-- Material shown start --

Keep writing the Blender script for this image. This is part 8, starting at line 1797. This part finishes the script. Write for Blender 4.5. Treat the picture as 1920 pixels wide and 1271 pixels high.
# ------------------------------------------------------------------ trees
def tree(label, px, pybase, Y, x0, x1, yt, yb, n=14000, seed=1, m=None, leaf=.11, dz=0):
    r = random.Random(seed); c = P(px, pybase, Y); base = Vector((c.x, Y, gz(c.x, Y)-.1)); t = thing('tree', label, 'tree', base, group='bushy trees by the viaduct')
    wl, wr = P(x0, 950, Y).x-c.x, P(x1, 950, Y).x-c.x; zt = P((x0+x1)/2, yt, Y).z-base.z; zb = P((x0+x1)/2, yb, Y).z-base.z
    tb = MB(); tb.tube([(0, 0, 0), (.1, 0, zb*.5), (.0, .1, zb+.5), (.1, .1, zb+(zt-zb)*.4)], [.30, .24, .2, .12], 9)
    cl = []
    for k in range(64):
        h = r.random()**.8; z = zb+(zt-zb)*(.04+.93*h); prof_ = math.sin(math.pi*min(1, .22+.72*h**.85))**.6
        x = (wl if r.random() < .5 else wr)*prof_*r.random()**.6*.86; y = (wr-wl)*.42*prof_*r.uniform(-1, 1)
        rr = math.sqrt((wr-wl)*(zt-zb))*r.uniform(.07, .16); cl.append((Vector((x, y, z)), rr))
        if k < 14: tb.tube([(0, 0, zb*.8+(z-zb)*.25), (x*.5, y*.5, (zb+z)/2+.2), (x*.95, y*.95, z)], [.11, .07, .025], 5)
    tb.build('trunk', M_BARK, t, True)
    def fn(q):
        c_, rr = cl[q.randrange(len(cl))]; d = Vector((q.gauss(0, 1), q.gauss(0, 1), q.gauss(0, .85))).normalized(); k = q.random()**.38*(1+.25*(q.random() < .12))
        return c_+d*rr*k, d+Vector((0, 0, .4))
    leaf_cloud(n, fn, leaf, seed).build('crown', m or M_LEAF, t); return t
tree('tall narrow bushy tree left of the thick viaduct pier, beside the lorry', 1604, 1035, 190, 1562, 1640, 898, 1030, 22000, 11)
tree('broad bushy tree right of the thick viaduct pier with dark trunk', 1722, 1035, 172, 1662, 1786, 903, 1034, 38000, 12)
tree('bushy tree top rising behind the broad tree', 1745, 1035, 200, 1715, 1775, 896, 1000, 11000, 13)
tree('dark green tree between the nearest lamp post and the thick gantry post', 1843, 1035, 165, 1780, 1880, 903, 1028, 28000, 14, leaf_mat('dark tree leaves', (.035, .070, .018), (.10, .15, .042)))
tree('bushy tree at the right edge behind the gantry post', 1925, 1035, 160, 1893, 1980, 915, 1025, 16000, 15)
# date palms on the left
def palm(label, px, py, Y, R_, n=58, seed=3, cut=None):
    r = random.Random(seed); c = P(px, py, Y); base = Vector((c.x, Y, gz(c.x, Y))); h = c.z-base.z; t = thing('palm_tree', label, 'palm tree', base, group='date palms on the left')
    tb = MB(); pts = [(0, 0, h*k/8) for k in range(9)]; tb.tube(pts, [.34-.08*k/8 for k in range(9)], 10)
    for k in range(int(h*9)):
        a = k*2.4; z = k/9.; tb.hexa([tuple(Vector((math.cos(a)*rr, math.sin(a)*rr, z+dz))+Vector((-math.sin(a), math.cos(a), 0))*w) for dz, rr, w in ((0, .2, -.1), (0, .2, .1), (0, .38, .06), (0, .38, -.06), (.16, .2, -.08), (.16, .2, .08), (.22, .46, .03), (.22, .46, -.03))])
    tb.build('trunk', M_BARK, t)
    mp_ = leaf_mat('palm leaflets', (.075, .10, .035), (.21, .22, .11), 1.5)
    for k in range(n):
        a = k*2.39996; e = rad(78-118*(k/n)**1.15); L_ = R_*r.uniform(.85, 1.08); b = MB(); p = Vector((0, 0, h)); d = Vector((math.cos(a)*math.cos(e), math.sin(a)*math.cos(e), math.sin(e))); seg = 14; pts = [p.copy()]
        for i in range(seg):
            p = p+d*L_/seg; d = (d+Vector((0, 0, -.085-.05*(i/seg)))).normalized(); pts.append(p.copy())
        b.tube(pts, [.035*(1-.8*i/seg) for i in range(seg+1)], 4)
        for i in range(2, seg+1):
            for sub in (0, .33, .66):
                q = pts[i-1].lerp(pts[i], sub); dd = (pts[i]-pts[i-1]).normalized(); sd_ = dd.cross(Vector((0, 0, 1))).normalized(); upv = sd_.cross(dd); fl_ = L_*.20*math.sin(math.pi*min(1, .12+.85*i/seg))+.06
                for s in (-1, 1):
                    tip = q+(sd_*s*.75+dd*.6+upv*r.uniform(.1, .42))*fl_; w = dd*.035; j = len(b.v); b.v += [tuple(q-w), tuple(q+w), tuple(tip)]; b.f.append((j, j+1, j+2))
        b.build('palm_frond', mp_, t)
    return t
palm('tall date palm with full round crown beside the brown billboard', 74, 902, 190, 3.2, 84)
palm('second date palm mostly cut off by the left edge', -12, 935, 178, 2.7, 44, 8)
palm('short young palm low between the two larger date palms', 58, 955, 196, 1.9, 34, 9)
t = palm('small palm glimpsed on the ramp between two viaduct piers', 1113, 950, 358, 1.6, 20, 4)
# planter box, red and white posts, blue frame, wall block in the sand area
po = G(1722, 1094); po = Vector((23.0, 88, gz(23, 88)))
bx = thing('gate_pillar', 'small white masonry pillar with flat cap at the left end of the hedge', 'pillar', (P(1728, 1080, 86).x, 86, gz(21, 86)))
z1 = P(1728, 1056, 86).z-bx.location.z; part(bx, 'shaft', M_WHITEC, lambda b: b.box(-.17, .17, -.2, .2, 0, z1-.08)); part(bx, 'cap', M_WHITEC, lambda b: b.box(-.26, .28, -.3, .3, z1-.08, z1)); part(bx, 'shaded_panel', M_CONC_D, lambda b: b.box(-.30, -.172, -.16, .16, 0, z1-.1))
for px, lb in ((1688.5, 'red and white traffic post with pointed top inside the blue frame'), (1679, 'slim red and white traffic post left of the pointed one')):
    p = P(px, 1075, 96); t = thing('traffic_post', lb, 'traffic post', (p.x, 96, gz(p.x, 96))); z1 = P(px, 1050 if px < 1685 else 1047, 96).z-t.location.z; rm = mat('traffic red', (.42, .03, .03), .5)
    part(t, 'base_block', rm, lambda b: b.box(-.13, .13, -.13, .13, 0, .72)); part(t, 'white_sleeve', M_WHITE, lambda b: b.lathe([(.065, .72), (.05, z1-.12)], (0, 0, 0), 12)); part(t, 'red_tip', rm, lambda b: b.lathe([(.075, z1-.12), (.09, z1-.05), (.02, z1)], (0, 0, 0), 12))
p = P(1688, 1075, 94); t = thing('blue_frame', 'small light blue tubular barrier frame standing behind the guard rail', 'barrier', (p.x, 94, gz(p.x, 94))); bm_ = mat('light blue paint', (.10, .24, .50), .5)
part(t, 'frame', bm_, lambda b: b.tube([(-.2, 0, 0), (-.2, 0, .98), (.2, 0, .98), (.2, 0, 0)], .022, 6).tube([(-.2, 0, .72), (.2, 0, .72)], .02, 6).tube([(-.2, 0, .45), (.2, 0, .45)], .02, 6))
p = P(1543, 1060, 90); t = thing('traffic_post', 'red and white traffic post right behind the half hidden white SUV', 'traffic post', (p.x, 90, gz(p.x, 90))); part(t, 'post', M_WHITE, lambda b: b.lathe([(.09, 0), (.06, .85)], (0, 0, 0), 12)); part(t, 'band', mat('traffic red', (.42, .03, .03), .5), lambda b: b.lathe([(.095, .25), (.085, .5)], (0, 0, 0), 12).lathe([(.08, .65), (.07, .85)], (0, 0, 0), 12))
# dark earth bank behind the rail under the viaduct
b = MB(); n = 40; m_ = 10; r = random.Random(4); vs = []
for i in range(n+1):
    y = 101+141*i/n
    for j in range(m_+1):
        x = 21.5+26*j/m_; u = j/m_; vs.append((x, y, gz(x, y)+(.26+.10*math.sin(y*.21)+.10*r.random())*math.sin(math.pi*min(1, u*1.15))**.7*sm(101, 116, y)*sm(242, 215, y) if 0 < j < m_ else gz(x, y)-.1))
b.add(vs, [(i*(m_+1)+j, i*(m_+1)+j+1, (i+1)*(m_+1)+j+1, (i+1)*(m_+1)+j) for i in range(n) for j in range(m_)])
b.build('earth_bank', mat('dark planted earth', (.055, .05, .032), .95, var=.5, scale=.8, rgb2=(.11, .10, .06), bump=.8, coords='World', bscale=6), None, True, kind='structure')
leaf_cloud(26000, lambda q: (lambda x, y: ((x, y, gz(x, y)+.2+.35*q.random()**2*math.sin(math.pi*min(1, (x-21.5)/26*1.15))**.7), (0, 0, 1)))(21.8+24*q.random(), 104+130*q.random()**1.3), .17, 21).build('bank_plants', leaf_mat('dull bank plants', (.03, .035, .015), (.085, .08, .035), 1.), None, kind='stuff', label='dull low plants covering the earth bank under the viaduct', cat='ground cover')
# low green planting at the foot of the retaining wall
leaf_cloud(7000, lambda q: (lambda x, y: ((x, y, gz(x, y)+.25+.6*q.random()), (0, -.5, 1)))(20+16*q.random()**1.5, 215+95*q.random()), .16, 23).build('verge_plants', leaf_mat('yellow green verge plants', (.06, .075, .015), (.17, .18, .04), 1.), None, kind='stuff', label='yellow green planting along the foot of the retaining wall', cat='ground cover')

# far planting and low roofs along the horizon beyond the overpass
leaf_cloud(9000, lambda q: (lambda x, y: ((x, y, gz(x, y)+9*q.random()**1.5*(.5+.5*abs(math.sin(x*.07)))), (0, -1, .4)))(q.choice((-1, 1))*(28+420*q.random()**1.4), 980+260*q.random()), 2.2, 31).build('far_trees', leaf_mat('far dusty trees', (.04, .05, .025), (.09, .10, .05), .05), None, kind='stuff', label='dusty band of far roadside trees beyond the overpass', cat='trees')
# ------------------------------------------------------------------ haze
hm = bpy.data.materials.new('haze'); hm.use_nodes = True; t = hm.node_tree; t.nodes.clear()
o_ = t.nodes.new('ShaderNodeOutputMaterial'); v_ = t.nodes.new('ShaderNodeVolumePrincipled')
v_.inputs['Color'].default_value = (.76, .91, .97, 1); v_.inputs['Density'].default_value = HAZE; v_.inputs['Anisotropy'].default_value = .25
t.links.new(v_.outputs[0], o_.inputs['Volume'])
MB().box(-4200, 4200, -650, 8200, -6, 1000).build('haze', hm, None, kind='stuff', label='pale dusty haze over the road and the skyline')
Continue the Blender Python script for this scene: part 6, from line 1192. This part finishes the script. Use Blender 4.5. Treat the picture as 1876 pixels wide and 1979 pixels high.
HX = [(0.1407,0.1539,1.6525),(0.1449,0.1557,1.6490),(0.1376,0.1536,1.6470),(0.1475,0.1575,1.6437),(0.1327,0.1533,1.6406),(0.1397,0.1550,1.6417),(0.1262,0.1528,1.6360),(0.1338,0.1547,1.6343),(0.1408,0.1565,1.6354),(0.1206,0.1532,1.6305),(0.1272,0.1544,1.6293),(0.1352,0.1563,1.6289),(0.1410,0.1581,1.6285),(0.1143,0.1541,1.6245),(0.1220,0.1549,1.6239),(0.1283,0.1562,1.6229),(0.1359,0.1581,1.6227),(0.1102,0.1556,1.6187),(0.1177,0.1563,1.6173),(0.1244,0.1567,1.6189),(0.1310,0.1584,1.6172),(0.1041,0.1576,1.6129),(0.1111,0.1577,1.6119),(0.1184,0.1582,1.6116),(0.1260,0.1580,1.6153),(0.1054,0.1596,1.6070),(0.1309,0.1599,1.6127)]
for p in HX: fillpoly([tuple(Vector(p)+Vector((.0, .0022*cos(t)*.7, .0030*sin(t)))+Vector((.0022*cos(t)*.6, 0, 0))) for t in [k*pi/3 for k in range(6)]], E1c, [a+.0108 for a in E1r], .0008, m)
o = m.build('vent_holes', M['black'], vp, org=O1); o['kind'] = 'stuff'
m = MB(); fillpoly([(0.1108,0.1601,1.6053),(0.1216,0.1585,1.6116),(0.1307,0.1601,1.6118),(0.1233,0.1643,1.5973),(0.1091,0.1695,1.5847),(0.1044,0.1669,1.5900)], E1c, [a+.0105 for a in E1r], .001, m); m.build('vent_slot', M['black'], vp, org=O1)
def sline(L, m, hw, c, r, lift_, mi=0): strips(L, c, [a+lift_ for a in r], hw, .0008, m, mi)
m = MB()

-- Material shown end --

Each line in the listing above either holds the string "wide" or does not; state how many do, giving the number only.

Exercise output
2